## start ENTRIES PROVIDED

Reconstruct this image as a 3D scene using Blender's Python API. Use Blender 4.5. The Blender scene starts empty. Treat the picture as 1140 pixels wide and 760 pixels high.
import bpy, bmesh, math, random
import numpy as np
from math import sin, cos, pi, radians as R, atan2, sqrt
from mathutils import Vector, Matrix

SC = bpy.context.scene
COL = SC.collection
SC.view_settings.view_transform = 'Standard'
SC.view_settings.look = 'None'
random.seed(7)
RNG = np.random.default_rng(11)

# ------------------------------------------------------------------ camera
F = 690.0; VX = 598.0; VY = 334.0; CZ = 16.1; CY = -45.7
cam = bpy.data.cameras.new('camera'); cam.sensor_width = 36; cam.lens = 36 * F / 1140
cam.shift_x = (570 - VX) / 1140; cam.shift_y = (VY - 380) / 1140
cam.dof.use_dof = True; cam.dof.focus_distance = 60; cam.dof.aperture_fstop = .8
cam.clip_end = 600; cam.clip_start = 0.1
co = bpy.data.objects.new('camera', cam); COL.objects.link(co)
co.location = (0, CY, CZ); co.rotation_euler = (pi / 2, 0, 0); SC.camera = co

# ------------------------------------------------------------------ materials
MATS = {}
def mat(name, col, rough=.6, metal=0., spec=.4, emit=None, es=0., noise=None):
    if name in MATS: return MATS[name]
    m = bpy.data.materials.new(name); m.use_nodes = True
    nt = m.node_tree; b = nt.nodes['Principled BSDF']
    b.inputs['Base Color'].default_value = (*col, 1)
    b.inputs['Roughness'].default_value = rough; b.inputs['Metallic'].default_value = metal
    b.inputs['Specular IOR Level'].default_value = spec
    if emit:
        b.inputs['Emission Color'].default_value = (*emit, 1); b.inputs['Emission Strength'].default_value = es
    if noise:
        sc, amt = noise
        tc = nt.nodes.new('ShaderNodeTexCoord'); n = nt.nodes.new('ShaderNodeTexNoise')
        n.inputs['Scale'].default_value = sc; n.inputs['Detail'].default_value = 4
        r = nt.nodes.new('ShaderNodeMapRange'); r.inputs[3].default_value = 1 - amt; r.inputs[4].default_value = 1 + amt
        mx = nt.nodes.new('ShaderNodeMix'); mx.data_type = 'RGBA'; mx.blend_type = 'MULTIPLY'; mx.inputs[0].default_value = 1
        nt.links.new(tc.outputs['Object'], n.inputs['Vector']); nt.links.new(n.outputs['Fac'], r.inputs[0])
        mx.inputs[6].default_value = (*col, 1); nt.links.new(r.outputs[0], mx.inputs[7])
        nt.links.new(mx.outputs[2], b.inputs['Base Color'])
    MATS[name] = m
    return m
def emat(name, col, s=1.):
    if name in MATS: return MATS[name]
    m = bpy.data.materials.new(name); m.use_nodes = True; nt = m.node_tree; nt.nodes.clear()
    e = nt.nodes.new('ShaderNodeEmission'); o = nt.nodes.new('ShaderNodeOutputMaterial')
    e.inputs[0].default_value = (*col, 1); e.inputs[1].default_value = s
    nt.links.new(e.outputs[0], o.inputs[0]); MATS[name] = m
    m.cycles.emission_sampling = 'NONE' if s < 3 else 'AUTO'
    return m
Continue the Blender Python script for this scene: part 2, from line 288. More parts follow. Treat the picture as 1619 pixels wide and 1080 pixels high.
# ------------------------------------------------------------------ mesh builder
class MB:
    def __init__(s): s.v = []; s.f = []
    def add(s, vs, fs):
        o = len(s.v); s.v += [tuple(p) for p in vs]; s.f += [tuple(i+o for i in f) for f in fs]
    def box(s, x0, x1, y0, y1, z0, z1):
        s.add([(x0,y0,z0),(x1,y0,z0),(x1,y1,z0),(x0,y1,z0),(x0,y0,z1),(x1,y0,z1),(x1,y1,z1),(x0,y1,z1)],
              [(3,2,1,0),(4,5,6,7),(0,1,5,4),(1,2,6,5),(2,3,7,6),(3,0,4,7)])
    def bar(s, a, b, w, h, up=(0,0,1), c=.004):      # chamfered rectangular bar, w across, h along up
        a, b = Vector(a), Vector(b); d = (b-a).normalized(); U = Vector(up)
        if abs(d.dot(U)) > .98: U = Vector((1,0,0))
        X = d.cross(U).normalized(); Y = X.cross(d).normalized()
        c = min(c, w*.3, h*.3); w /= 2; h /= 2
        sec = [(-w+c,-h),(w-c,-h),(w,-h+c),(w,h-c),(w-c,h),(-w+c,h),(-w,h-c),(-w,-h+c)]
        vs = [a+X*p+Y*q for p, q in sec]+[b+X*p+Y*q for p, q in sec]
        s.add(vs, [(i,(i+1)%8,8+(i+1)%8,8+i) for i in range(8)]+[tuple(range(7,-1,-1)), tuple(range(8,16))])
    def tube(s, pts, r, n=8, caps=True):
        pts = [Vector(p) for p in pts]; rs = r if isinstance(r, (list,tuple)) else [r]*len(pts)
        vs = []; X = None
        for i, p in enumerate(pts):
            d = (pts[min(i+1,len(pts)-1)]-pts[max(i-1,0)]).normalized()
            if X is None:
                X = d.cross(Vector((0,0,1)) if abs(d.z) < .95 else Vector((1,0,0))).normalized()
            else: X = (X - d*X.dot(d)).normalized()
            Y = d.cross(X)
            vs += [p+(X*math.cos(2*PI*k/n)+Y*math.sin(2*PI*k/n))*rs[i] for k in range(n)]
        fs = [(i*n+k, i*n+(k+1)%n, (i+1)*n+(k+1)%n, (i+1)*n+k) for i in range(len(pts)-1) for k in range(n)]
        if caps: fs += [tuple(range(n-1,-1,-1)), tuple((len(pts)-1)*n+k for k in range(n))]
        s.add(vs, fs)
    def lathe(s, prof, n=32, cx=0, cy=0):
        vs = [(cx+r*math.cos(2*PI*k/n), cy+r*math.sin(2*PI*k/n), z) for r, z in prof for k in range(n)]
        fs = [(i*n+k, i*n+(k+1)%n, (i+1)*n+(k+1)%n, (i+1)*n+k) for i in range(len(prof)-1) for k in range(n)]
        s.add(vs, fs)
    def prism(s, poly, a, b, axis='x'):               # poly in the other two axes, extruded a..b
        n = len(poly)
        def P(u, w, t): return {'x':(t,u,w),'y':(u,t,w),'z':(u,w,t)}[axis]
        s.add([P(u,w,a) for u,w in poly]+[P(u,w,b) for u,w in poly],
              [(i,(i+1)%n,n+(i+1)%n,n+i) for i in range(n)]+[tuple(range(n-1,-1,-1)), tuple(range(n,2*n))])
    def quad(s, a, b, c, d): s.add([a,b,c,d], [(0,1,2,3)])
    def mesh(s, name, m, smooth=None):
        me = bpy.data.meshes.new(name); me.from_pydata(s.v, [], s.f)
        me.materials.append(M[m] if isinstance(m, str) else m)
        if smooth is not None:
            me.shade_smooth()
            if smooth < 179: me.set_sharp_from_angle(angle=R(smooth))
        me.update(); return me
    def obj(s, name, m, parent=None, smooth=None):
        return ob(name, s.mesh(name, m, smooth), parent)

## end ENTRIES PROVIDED

=== GOAL ===
Reproduce word for word the lines of the records above, beginning at the first and ending with the line where "co.location = (0, CY, CZ);" appears, and nothing past it.

=== SOLUTION ===
Reconstruct this image as a 3D scene using Blender's Python API. Use Blender 4.5. The Blender scene starts empty. Treat the picture as 1140 pixels wide and 760 pixels high.
import bpy, bmesh, math, random
import numpy as np
from math import sin, cos, pi, radians as R, atan2, sqrt
from mathutils import Vector, Matrix

SC = bpy.context.scene
COL = SC.collection
SC.view_settings.view_transform = 'Standard'
SC.view_settings.look = 'None'
random.seed(7)
RNG = np.random.default_rng(11)

# ------------------------------------------------------------------ camera
F = 690.0; VX = 598.0; VY = 334.0; CZ = 16.1; CY = -45.7
cam = bpy.data.cameras.new('camera'); cam.sensor_width = 36; cam.lens = 36 * F / 1140
cam.shift_x = (570 - VX) / 1140; cam.shift_y = (VY - 380) / 1140
cam.dof.use_dof = True; cam.dof.focus_distance = 60; cam.dof.aperture_fstop = .8
cam.clip_end = 600; cam.clip_start = 0.1
co = bpy.data.objects.new('camera', cam); COL.objects.link(co)
co.location = (0, CY, CZ); co.rotation_euler = (pi / 2, 0, 0); SC.camera = co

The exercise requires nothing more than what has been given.